● WHAT THE TASK ASKS: Look through the material below for "script". Copy every line that contains it.

#####

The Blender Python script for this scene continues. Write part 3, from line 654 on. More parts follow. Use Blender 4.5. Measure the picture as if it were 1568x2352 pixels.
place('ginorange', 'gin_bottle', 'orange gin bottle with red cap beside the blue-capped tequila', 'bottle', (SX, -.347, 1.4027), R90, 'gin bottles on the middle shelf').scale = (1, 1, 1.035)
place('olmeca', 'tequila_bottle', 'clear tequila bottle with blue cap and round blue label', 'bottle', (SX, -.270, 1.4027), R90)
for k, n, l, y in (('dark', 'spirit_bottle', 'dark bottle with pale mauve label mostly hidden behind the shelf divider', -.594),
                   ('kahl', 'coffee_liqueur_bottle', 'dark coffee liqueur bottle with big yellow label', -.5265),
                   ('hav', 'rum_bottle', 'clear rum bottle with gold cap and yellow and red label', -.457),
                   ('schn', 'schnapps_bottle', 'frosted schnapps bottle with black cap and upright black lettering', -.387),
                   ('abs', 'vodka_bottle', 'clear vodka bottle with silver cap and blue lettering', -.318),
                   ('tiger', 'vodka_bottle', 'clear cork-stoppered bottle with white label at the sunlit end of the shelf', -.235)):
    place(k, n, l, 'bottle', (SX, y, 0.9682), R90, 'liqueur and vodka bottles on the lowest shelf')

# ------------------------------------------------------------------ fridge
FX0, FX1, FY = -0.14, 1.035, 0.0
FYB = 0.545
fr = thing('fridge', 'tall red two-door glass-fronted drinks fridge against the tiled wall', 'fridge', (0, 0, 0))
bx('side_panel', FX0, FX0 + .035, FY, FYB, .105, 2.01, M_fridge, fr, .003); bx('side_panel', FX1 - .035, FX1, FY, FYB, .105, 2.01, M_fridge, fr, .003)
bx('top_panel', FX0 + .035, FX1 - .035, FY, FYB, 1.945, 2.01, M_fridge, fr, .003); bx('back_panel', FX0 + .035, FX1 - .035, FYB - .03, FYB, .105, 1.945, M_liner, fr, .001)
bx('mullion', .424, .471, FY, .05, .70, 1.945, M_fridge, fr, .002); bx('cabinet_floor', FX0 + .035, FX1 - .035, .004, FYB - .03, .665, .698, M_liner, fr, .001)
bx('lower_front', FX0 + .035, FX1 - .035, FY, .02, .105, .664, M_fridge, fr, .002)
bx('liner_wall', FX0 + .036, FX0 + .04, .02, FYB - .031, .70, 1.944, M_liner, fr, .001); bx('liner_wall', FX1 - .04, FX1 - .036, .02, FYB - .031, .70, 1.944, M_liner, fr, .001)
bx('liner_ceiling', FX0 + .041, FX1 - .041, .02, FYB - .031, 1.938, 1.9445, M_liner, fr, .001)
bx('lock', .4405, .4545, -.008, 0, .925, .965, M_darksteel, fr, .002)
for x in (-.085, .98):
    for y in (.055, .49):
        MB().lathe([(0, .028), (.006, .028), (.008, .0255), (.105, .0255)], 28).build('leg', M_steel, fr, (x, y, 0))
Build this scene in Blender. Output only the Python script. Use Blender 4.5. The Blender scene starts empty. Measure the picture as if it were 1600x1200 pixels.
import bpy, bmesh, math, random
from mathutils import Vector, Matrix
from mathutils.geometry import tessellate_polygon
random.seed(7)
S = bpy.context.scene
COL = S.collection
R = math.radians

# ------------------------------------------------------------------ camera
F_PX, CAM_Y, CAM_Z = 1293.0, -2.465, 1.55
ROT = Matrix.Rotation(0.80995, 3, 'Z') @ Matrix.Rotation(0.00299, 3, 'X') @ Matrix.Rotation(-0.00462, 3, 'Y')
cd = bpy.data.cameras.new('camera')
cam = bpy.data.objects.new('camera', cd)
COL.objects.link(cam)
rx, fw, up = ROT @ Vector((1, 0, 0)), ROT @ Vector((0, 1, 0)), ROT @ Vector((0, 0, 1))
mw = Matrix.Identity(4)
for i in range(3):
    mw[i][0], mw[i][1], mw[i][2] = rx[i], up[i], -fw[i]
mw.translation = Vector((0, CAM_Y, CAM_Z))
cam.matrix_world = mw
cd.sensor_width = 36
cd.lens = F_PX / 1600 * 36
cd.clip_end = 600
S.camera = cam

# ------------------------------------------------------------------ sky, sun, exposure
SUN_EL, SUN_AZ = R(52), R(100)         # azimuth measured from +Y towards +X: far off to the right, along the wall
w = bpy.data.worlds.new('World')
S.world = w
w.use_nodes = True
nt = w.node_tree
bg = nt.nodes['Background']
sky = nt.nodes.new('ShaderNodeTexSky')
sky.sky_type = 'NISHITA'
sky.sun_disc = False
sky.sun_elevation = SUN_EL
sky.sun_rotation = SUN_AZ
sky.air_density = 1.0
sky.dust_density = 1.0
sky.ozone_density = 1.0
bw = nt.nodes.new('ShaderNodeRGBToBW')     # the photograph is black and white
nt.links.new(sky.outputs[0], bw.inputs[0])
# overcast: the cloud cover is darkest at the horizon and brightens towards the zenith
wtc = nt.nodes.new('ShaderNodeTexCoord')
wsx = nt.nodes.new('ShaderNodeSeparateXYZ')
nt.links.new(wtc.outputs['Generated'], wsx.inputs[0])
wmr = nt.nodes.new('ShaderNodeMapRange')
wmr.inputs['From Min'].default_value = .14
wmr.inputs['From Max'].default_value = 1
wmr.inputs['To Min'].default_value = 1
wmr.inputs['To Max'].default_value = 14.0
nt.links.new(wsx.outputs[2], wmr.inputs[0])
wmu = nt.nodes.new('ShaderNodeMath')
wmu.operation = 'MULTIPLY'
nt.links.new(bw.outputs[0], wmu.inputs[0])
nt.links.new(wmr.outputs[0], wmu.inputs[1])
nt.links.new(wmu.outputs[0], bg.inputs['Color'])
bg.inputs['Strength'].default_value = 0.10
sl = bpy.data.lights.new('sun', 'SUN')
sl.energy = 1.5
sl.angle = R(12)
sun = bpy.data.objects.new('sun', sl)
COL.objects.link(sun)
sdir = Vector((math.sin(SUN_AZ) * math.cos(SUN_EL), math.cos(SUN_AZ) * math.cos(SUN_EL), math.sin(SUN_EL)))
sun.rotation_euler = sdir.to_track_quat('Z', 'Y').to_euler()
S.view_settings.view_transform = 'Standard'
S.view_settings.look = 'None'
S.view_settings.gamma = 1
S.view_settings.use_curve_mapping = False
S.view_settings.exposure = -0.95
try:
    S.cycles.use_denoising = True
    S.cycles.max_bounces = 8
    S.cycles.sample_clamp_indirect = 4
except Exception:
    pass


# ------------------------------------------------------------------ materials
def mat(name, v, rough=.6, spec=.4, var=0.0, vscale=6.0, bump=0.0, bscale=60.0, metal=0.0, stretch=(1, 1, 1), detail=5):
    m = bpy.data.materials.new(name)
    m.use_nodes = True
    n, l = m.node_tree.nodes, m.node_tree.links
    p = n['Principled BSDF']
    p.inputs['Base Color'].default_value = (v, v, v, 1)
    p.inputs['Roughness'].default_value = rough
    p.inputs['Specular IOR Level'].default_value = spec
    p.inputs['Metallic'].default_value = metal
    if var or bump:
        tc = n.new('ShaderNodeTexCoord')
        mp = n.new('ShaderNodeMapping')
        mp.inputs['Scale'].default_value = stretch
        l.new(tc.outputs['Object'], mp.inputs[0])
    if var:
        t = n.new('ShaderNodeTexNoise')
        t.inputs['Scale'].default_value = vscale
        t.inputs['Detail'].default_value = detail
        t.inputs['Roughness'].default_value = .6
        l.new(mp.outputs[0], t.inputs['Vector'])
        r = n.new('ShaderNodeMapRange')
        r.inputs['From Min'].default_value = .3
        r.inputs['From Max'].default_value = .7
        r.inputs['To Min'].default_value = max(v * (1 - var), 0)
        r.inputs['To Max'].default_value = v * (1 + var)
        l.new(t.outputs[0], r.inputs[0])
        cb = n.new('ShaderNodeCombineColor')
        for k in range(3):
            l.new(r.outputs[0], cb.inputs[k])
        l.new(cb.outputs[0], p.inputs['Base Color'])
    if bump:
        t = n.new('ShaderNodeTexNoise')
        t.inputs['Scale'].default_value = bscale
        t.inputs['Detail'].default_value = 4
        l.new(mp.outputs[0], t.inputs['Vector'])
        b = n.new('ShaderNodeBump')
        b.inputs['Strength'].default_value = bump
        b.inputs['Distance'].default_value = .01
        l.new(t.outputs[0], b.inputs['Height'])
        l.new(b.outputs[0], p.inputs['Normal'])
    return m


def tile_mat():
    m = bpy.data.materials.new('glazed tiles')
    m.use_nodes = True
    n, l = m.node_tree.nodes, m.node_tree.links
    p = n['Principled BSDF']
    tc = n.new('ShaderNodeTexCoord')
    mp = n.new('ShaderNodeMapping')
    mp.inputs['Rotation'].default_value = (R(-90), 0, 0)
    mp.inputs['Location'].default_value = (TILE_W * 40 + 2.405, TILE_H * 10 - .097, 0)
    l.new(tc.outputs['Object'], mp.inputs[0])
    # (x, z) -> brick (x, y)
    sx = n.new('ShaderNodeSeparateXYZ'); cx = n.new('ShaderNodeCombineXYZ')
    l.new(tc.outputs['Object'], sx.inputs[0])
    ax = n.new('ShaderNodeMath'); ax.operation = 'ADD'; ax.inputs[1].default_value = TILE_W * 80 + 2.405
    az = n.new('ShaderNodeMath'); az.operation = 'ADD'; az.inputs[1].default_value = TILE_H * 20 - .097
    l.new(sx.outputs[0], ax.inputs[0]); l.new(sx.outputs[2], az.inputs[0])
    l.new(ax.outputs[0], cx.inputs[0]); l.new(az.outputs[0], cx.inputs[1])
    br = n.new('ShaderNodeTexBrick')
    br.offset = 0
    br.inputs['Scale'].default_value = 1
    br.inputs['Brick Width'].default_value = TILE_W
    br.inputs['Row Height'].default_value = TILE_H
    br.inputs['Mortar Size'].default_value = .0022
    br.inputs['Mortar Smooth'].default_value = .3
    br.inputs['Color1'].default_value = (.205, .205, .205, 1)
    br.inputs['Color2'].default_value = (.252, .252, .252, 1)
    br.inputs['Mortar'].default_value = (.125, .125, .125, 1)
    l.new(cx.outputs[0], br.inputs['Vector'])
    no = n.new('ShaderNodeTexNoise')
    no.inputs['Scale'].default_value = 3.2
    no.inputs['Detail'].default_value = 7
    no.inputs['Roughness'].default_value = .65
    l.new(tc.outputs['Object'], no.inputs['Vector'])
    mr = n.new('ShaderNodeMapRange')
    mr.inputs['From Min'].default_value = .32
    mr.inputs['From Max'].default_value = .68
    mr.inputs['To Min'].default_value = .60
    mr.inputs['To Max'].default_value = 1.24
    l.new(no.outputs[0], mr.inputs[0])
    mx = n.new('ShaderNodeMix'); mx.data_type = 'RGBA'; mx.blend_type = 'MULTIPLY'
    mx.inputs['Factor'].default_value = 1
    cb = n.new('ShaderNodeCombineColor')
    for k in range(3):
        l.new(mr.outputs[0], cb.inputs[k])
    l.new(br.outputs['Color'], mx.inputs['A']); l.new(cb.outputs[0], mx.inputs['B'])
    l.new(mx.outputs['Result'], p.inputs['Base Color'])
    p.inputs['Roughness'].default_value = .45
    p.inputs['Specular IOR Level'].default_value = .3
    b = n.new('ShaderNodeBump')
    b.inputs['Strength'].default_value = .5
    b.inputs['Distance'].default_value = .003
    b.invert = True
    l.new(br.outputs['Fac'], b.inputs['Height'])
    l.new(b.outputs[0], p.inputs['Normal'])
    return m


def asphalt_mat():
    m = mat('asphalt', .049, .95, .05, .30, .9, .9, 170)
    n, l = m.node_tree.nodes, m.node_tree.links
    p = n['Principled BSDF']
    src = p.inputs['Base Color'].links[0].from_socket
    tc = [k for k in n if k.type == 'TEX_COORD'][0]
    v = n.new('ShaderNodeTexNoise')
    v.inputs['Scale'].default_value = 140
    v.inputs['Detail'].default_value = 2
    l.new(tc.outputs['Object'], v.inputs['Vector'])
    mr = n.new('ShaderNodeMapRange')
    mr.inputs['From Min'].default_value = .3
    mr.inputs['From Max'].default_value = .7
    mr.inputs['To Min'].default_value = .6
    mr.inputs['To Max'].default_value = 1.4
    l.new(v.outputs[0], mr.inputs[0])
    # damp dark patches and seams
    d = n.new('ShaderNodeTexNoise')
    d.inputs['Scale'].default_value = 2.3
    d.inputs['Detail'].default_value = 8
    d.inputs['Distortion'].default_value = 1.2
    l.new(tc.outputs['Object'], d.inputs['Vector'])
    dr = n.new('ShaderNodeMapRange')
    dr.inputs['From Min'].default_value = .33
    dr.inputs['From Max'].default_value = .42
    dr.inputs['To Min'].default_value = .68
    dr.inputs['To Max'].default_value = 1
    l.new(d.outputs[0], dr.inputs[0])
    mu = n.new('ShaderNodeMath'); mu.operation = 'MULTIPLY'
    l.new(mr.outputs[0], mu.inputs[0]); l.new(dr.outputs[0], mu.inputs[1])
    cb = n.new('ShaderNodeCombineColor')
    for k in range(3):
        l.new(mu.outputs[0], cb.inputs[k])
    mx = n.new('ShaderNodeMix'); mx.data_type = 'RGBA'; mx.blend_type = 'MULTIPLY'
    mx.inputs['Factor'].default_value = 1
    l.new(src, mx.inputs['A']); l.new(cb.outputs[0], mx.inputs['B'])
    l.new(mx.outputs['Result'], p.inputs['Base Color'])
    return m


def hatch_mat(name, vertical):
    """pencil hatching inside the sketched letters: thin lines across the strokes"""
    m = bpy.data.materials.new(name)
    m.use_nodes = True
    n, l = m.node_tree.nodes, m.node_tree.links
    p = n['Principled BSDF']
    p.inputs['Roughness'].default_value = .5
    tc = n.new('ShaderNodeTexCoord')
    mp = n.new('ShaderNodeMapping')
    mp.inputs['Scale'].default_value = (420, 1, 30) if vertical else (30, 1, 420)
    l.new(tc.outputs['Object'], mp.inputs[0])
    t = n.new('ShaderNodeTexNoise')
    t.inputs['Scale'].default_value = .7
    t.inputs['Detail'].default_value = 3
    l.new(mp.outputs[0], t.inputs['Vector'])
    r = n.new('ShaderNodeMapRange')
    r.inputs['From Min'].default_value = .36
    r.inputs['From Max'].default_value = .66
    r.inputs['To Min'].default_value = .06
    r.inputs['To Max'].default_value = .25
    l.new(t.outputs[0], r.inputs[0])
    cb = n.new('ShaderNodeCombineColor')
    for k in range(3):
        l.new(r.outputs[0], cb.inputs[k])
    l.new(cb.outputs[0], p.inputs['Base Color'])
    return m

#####

● OUTPUT OF THE TASK:
The Blender Python script for this scene continues. Write part 3, from line 654 on. More parts follow. Use Blender 4.5. Measure the picture as if it were 1568x2352 pixels.
Build this scene in Blender. Output only the Python script. Use Blender 4.5. The Blender scene starts empty. Measure the picture as if it were 1600x1200 pixels.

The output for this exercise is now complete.